Sierra Club, Environmental Integrity Project, the Natural Resources Defense Council and other advocacy groups filedan Aug. 29 intervenor brief on EPA's behalf with the U.S. Court of Appeals for the District of Columbia Circuit in the case Walter Coke, et al. v. EPA, et al. saying that air pollution from SSM events hurts public health. They argue that these events release “staggering” amounts of pollution resulting in “severe and disproportionate impacts on communities adjacent to the plants.”
“Exemptions prevent community members from exercising their statutory right to protect themselves against unlawful emissions by seeking judicial remedies for massive and frequent pollution events from neighboring facilities,” the groups say, urging the court to reject challenges to EPA's “SIP Call” rule to end the waivers.
Several states and groups representing major industries filed challenges in the D.C. Circuit over EPA's June 2015 rule setting a Nov. 22 deadline for 36 states to remove the air law waivers from their SIPs. The plans detail how states intend to comply with Clean Air Act mandates such as federal ambient air standards.

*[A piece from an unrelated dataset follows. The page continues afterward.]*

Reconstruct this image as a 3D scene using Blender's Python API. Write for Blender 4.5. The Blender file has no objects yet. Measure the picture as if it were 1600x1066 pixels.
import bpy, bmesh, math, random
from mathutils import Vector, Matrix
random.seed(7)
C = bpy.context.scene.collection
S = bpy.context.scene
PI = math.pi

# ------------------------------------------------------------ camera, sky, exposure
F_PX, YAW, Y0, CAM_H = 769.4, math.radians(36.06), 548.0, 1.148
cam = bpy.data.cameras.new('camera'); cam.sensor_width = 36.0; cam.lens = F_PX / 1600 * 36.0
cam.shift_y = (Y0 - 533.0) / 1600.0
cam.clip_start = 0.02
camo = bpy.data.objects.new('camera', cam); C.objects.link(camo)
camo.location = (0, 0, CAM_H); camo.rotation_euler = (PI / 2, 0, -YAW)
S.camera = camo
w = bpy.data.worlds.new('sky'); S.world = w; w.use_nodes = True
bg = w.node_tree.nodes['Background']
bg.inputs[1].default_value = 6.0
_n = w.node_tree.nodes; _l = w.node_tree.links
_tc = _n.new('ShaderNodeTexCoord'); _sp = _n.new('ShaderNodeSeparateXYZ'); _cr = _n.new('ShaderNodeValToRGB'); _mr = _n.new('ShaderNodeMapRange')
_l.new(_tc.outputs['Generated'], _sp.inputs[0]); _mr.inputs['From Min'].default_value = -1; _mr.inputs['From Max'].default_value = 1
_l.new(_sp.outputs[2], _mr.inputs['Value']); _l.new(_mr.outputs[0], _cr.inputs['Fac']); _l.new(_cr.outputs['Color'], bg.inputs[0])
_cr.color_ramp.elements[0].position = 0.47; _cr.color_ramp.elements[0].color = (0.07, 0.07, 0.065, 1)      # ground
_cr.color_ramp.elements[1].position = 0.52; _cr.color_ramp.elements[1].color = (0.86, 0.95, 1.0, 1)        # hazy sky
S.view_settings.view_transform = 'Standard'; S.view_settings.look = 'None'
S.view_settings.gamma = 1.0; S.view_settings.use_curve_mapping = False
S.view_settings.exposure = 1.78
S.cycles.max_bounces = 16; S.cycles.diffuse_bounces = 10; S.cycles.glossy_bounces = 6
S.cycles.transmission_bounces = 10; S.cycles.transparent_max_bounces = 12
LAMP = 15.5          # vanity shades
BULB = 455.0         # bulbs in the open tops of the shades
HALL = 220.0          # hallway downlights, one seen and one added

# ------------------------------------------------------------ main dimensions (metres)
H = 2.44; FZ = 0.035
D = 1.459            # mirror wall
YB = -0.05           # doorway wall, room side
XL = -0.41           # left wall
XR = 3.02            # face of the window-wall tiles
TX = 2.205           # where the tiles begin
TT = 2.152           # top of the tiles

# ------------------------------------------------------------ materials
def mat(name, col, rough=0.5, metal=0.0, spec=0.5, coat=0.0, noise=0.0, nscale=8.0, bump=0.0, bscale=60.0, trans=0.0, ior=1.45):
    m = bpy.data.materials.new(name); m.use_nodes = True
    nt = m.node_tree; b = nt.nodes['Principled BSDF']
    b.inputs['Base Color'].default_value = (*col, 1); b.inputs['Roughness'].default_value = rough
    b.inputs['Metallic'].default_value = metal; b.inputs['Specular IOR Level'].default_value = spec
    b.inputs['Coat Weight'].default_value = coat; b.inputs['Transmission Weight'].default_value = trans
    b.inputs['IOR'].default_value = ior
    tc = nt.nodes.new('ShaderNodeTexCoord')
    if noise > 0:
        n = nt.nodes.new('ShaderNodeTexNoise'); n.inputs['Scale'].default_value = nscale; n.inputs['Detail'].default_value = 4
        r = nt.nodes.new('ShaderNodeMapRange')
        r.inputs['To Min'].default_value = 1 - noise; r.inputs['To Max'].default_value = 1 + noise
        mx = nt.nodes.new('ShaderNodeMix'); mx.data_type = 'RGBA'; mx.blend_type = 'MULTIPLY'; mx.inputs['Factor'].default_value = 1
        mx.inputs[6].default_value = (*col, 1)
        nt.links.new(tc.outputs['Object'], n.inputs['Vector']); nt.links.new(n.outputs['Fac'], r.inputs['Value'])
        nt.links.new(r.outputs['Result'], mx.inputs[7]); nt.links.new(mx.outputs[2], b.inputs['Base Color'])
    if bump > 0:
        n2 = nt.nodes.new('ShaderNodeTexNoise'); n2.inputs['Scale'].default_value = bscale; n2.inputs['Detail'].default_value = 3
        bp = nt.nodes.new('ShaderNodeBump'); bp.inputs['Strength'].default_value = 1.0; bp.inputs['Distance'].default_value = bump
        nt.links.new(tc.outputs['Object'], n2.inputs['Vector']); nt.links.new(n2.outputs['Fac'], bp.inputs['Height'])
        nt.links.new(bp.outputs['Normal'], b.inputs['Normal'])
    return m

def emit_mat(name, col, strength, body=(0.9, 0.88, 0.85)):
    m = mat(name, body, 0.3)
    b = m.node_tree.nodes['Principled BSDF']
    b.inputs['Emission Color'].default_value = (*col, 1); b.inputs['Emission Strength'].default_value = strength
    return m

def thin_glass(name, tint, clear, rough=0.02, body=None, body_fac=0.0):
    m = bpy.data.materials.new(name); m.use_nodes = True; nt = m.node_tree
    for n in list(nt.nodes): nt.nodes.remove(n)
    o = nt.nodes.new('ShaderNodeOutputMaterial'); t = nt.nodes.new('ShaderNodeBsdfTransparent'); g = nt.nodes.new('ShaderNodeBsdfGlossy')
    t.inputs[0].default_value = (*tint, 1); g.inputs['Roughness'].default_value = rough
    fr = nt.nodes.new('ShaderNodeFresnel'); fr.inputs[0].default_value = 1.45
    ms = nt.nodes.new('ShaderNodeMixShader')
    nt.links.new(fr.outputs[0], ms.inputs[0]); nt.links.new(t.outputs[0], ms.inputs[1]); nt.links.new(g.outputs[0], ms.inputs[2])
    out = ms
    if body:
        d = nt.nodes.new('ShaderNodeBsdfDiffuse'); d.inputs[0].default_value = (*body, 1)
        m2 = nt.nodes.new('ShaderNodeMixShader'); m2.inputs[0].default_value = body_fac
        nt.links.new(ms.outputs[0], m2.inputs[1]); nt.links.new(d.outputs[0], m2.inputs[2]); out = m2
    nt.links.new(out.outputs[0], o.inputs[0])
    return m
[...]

EPA says the rule is necessary to comply with prior D.C. Circuit rulings that said the SSM exemptions are unlawful, and that also vacated as illegal a related “affirmative defense” allowing some exemptions.
The coalition of environmentalists in its new brief echoes the agency's claims that the SIP Call is necessary due to the “unlawful” provisions. “Because EPA found the SIP provisions at issue conflict with the [Clean Air] Act’s fundamental requirements that emission limits be enforceable and continuous, that citizens have the right to sue polluters who violate emission limits, and that courts have jurisdiction to decide the amount, if any, of penalties for violations, the Act’s SIP-call provision mandated that EPA require states to revise the unlawful provisions,” the brief says.
They say EPA’s interpretation of its duty under the air law to require revisions when SIPs are “substantially inadequate” to meet the law's requirements is “sound and consistent with the structure and history” of the statute.
Industry groups and states are, however, defending the SSM exemptions as essential to allow industry to function, rejecting as false claims that emissions limits must apply continuously. The SIP Call's critics in the case argue that such exemptions are permissible under states' “general duty” obligations.
But environmentalists in their brief say, “Petitioners’ argument that exemptions are lawful because vague 'general duty' provisions provide continuous control is wrong. Such provisions cannot satisfy applicable stringency requirements, like the Act’s mandate for 'best available control technology,'” a level of emissions control required for new and modified “major” pollution sources in areas attaining national ambient air quality standards (NAAQS). Major sources are those producing more than 100 tons per year (tpy) or 250 tpy of NAAQS-regulated emissionsm depending on the pollutant.
“General duty” provisions also fail air law requirements that control measures be enforceable, and “Citizens can enforce only specific and quantifiable SIP provisions,” the groups say.